A interrupção do fornecimento de energia elétrica que deixou no escuro mais da metade do país na noite de terça-feira (10/11) produziu um apagão geral também na imprensa e nos principais protagonistas da política nacional.
Desde o ministro das Minas e Energia, Edison Lobão, até os comentadores polivalentes que pululam na mídia, sempre dispostos a pontificar sobre qualquer coisa, contam-se aos montes as declarações sem sentido, análises sem pé nem cabeça e tentativas de manipulação de um episódio cujas causas reais ainda não estavam claras nas edições dos jornais de quinta-feira (12).
Oficialmente, a pane foi causada pelo mau tempo. Um raio teria desativado o sistema de transmissão na cidade paulista de Itaberá, provocando o efeito dominó que derrubou a rede interligada por grande parte do país. Os técnicos também investigam a ocorrência de um raio sobre um transformador numa estação de Furnas, no município de Mogi das Cruzes.
No festival de desencontros, o ministro das Minas e Energia tentou desviar o foco do sistema de distribuição. Afinal, Furnas pertence à cota de cargos do PMDB, do qual Edison Lobão é um dos luminares. Como os dois incidentes ocorreram no estado de São Paulo, houve também quem tentasse jogar a origem do problema no colo da Cesp.
Informação e especulação
Em meio às evidências de que ocorreram tempestades com fortes descargas elétricas junto às torres de transmissão, o Instituto Nacional de Pesquisas Espaciais (Inpe) vai na contramão das explicações oficiais. Segundo técnicos do Grupo de Eletricidade Atmosférica do Inpe, o instituto não detectou descargas elétricas próximas às linhas de transmissão na região de Itaberá. No entanto, a reportagem do Estado de S.Paulo localizou pelo menos uma testemunha de que fortes raios perto da linha de transmissão coincidiram com o início do problema.
O que se leu e ouviu nas 24 horas seguintes ao incidente caberia num festival de besteiras capaz de orgulhar o lendário Stanislaw Ponte Preta.
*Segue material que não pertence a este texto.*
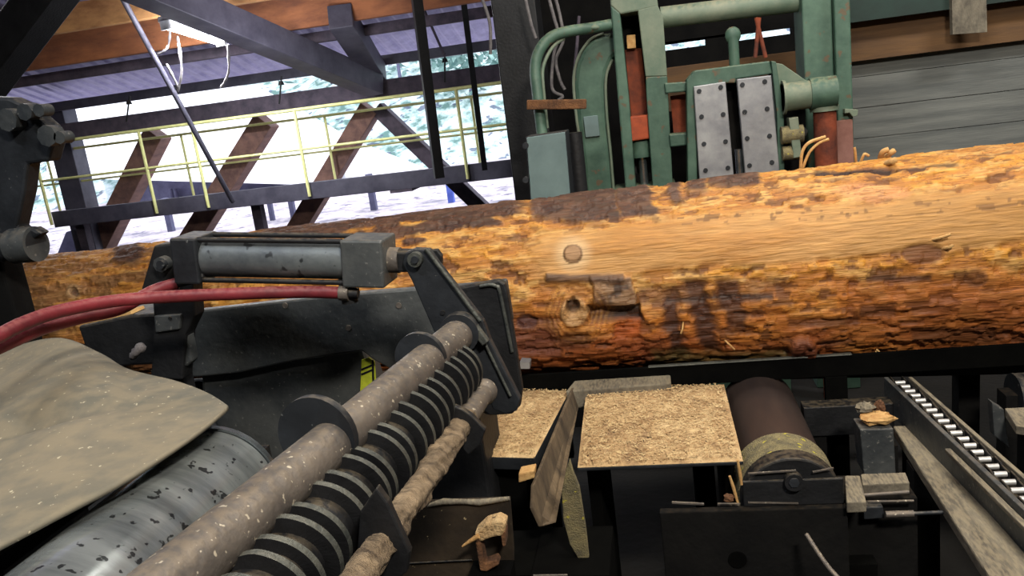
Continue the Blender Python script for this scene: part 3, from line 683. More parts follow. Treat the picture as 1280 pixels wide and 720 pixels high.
# big worn roller
br_ = thing('feed_roller', 'large shiny worn steel roller at the lower left', 'roller', (-1.0, .95, 1.1))
MB().cyl((-1.0, .25, 1.25), (-1.0, 1.485, 1.25), .138, n=96).build('roller_shell', m_roll, br_)
MB().cyl((-1.0, 1.487, 1.25), (-1.0, 1.50, 1.25), .144, n=96).build('end_flange', m_chrome, br_)
MB().cyl((-1.0, .1, 1.25), (-1.0, 1.62, 1.25), .03, n=20).build('axle', m_dark, br_)
for y in (1.56, .15): MB().box((-1.06, y, 0), (-.94, y+.06, 1.29)).build('bearing_post', m_black, br_)

# rubber flap
FE = [(285, 507, 1.50), (245, 541, 1.36), (160, 597, 1.19), (60, 650, 1.06), (-20, 692, .97), (-90, 730, .90)]
BE = [(285, 507, 1.50), (262, 492, 1.60), (220, 476, 1.72), (160, 461, 1.82), (125, 441, 1.88), (70, 422, 1.96), (-10, 440, 1.98), (-90, 455, 1.96)]
fe = spline([PY(*p) for p in FE], 10); be = spline([PY(*p) for p in BE], 8)
nn = 60; mm = 60
def resamp(P_, n):
    L_ = [0]
    for i in range(1, len(P_)): L_.append(L_[-1]+(P_[i]-P_[i-1]).length)
    return [P_[0].lerp(P_[-1], 0) if k == 0 else [P_[i-1].lerp(P_[i], (t-L_[i-1])/max(1e-9, L_[i]-L_[i-1])) for t in [L_[-1]*k/(n-1)] for i in range(1, len(P_)) if L_[i] >= t-1e-9][0] for k in range(n)]
fe = resamp(fe, nn); be = resamp(be, nn)
vs = []
for i in range(nn):
    for j in range(mm):
        t = j/(mm-1); p = fe[i].lerp(be[i], t)
        s_ = i/(nn-1); fold = .012*math.sin(3.1*t)*math.exp(-((s_-.45)/.22)**2)+.004*(float(fbm(np.array(p.x*4), np.array(p.y*4), 81, 3))-.5)*3*min(1, t*6)*min(1, (1-t)*6)
        dent = -.03*math.exp(-(((p.x+1.42)/.22)**2+((p.y-1.45-.25*(p.x+1.42))/.05)**2))
        p = p+Vector((0, 0, fold+dent)); vs.append(p)
fl = MB().add(vs, [(i*mm+j, (i+1)*mm+j, (i+1)*mm+j+1, i*mm+j+1) for i in range(nn-1) for j in range(mm-1)], True).build('rubber_flap', m_flap)
md = fl.modifiers.new('thick', 'SOLIDIFY'); md.thickness = .009; md.offset = -1
tag(fl, 'dusty grey-brown rubber belt flap draped over the shiny roller', 'rubber flap')
fr = thing('flap_frame', 'low black steel table under the rubber flap', 'frame', (-1.6, 1.3, 0))
MB().box((-1.9, .9, 1.30), (-1.2, 1.75, 1.33)).build('table_top', m_black, fr)
for x in (-1.85, -1.25):
    for y in (.95, 1.7): MB().box((x-.03, y-.03, 0), (x+.03, y+.03, 1.30)).build('leg', m_black, fr)

# dark blurred machine at the far left
LM = 2.45
lm = thing('clamp_machine', 'dark bolted machine head at the left edge of the picture', 'machine', PY(20, 430, LM+.15)*1)
lm.location.z = 0
poly([(-60, 118), (10, 122), (24, 128), (44, 133), (46, 146), (60, 158), (66, 180), (60, 202), (34, 205), (30, 240), (20, 285), (40, 292), (-60, 300)], LM, .07).build('head_block', m_dark, lm, .02)
for x, y, r in ((30, 140, 12), (48, 138, 9), (58, 170, 15), (74, 172, 9), (8, 150, 16)):
    px_disc(MB(), x, y, LM-.05, r, .05, 8).build('bolt_head', m_plate, lm, .006)
p = PY(-40, 305, LM); q = PY(50, 300, LM); MB().cyl(p+Vector((0, -.02, -.02)), q+Vector((0, -.02, -.01)), .05, n=24).build('lower_ram', m_dark, lm, .006)
MB().cyl(q+Vector((-.09, -.02, -.01)), q+Vector((0, -.02, -.01)), .062, n=24).build('ram_collar', m_plate, lm, .006)
p = PY(38, 360, LM+.12); MB().box((p.x-.6, LM+.02, 0), (p.x, LM+.12, PY(20, 300, LM).z)).build('post', m_pit, lm, .01)
poly([(20, 318), (34, 322), (40, 300), (52, 292), (40, 285), (0, 290), (0, 330)], LM-.03, .05).build('gusset', m_dark, lm, .01)

# ================================================================== DECK (centre and right)
ZD = .84
def sawboard(pts, z, th, label, shavings_label, nchip, name='sawdust_board'):
    c = [PZ(x, y, z) for x, y in pts]   # far-left, far-right, near-right, near-left
    t = thing(name, label, 'board', sum(c, Vector())/4-Vector((0, 0, th)))
    n = 70; vs = []
    for i in range(n):
        for j in range(n):
            u = i/(n-1); w = j/(n-1); p = (c[0].lerp(c[1], u)).lerp(c[3].lerp(c[2], u), w)
            e = min(1, min(u, 1-u, w, 1-w)*10)
            p = p+Vector((0, 0, .001+e*.014*float(fbm(np.array(p.x*14), np.array(p.y*14), 91, 4)))); vs.append(p)
    MB().prism(c, (0, 0, -th)).build('plate', m_dark, t, .003)
    s = MB().add(vs, [(i*n+j, i*n+j+1, (i+1)*n+j+1, (i+1)*n+j) for i in range(n-1) for j in range(n-1)], True).build('sawdust_layer', m_saw, t)
    s['kind'] = 'stuff'
    mb = MB()
    for k in range(nchip):
        u = random.uniform(.02, .98); w = random.uniform(.02, .98); p = (c[0].lerp(c[1], u)).lerp(c[3].lerp(c[2], u), w)+Vector((0, 0, .012))
        a = random.uniform(0, 6.28); l = random.uniform(.002, .0058); d = Vector((math.cos(a), math.sin(a), random.uniform(-.3, .5))); sd = Vector((-d.y, d.x, random.uniform(-.4, .4)))*.35
        mb.add([p-d*l-sd*l, p+d*l-sd*l, p+d*l+sd*l, p-d*l+sd*l, p+Vector((0, 0, .002))], [(0, 1, 4), (1, 2, 4), (2, 3, 4), (3, 0, 4)])
    o = mb.build('wood_shavings', m_chip); tag(o, shavings_label, 'shavings', kind='stuff')
    return t
sb = sawboard(((733, 487), (905, 481), (929, 577), (722, 585)), ZD, .012, 'flat sawdust-covered plate beside the short deck roller', 'loose pale shavings on the plate beside the deck roller', 6000)
c1 = PZ(722, 585, ZD); c2 = PZ(929, 577, ZD)
for x in (c1.x+.03, c2.x-.03):
    MB().box((x-.02, c1.y+.15, 0), (x+.02, c1.y+.6, ZD-.013)).build('support_web', m_void, sb)
sb = sawboard(((620, 487), (712, 489), (668, 573), (560, 570)), ZD, .045, 'smaller sawdust-covered plate behind the ribbed roll', 'loose pale shavings on the plate behind the ribbed roll', 3000)
c1 = PZ(640, 575, ZD)
MB().box((c1.x-.2, c1.y+.08, 0), (c1.x+.02, c1.y+.5, ZD-.05)).build('support_web', m_void, sb)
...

A política contaminou as discussões técnicas e a imprensa não soube – ou não quis – separar informação de especulação.
Tudo indica que, junto com a eletricidade, o Brasil sofreu também um apagão de inteligência.
Uma questão grave
É bem provável que a politização do problema energético acabe por dissimular a questão central: o modelo brasileiro de produção e distribuição de energia é adequado para as dimensões do país e suas características demográficas? Quais são os outros riscos a que a população pode estar submetida, além da falta de energia?
Essas e outras questões vêm sendo debatidas em seminários e encontros setoriais há anos, praticamente sem cobertura da chamada grande imprensa. Decisões importantes são tomadas sem que a sociedade tenha a oportunidade de se informar a respeito de todas as alternativas.
Uma coleta cuidadosa no noticiário sobre o apagão desta semana permite observar que incidentes desse tipo são muito comuns por todo o mundo. Nos Estados Unidos e na Europa, tempestades de neve costumam interromper o fornecimento de energia, com blackouts que podem durar dias.
O problema não está na ocorrência, praticamente inevitável, mas na sua extensão e frequência.
Estado de alerta
Ainda com base no que publica a imprensa desde quarta-feira, é preciso levar em conta também que as mudanças climáticas deverão tornar ainda mais vulneráveis as grandes redes de transmissão interligadas, por causa da previsão de tempestades mais freqüentes e cada vez mais intensas. A ocorrência de raios deve aumentar 18% no território brasileiro nos próximos dez anos, conforme lembra o Globo.
Finalmente, convém também destacar a oportunidade da crise para informar a sociedade sobre outras vulnerabilidades do setor de geração e distribuição de energia do Brasil. Talvez seja hora de ouvir as vozes dos especialistas que defendem há anos a busca de fontes alternativas mais eficientes e seguras. Paralelamente, cabe a discussão do modelo de desenvolvimento, excessivamente concentrado nas grandes cidades do sudeste do país.
Por outro lado, convém observar que o apagão prolongado trouxe a evidência de um risco adicional: segundo a Folha de S.Paulo, as usinas nucleares Angra 1 e Angra 2 entraram em alerta pela primeira vez na noite de terça-feira (10), porque não havia energia para o sistema de resfriamento dos reatores.
A questão é séria demais para a imprensa ficar dando espaço a picuinhas de políticos ociosos.